Outside her Spanish specialities, her Mozart and Schumann were particularly admired. A less predictable recording – given her slight build – was the Third Rachmaninov Concerto (with André Previn and the London Symphony Orchestra), which has the reputation of being one of the most challenging concertos in the repertoire: Rachmaninov had preternaturally large hands, spanning a twelfth (around an octave and a half). But he rarely asks for more than a tenth in his concertos.

The American pianist Mac McClure, one of the few students of Larrocha's later years, found that her teaching and her playing were one: "She was really big on clarity of sound-layers and articulation and always said that if some little genius came along and wrote down the notes of what you were playing at a concert, a Chopin score should look like a Chopin score and not something you had thought up. We were interpreters, not composers."

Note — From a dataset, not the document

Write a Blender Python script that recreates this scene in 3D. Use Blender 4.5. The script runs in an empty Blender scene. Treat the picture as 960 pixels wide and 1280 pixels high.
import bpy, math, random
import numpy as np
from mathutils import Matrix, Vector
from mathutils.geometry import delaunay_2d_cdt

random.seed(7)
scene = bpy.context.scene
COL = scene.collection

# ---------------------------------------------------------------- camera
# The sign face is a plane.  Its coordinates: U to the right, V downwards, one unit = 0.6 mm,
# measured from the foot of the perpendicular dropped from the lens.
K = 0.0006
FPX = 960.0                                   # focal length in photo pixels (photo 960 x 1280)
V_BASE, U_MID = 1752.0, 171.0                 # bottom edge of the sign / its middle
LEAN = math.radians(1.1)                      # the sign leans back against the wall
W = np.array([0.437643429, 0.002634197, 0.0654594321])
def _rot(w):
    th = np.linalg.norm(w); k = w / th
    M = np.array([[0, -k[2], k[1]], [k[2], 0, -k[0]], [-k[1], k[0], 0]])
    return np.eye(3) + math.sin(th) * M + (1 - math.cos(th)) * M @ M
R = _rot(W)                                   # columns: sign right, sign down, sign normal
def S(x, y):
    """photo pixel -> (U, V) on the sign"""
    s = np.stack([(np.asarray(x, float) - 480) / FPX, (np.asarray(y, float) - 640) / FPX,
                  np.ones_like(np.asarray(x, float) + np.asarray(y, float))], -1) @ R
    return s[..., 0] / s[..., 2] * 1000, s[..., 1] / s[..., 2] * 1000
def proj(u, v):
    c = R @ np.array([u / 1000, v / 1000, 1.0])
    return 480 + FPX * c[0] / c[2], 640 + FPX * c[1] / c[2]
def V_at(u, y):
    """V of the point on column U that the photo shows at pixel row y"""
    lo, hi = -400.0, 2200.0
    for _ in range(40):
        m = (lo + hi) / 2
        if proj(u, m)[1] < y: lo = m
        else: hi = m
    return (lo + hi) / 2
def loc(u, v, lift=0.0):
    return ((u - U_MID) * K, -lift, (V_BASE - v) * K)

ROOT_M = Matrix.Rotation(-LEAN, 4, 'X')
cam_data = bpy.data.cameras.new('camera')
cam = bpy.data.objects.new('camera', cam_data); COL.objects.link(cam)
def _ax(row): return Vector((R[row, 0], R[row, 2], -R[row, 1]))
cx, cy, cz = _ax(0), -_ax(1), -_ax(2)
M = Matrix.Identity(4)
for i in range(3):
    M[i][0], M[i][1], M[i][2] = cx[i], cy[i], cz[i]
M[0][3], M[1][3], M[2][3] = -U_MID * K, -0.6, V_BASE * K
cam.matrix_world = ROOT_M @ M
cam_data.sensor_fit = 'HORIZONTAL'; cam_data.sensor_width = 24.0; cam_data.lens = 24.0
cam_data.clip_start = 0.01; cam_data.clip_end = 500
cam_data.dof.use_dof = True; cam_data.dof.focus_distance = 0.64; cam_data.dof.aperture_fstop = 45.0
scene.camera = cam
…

He also said: "She treated music much the same whether practising, performing or teaching – it was 100 per cent dedication. She was very hard on herself, so you can imagine how she was on her few students. She was probably the most thorough musician I have ever met: she looked at things from all sides and no matter how many times she played a piece, she always sort of started from scratch. She had a complete historical awareness of the music she was playing and how that history could be brought out on a 20th-century concert grand."

She had "untold patience for explaining something," he added, "but once you said you got it, she never wanted to explain that again".

The big Albéniz and Granados suites, Ibéria (which she recorded four times) and Goyescas, and the Falla concerto Nights in the Gardens of Spain were her calling cards, but she also gave the first performances of Xavier Montsalvatge's Concierto breve (1953; it is dedicated to her) and of Book IV of Federico Mompou's Musica callada (1972).

Some of her chamber partnerships had a Spanish bias, too; she appeared with the sopranos Montserrat Caballé and Victoria de los Angeles, and the cellist Gaspar Cassadó. She also had regular associations with the Emerson, Guarneri and Tokyo Quartets.

Alicia de Larrocha was 80 when she retired from the public eye in 2003, which meant she had been giving concerts for exactly 75 years. Her large legacy of recordings means that her music-making, in all its passionate clarity, will continue to be heard for years to come.

Martin Anderson

Alicia de Larrocha y de la Calle, pianist: born Barcelona 23 May 1923; married 1958 Juan Torra (died 1982; one son, one daughter); died Barcelona 25 September 2009.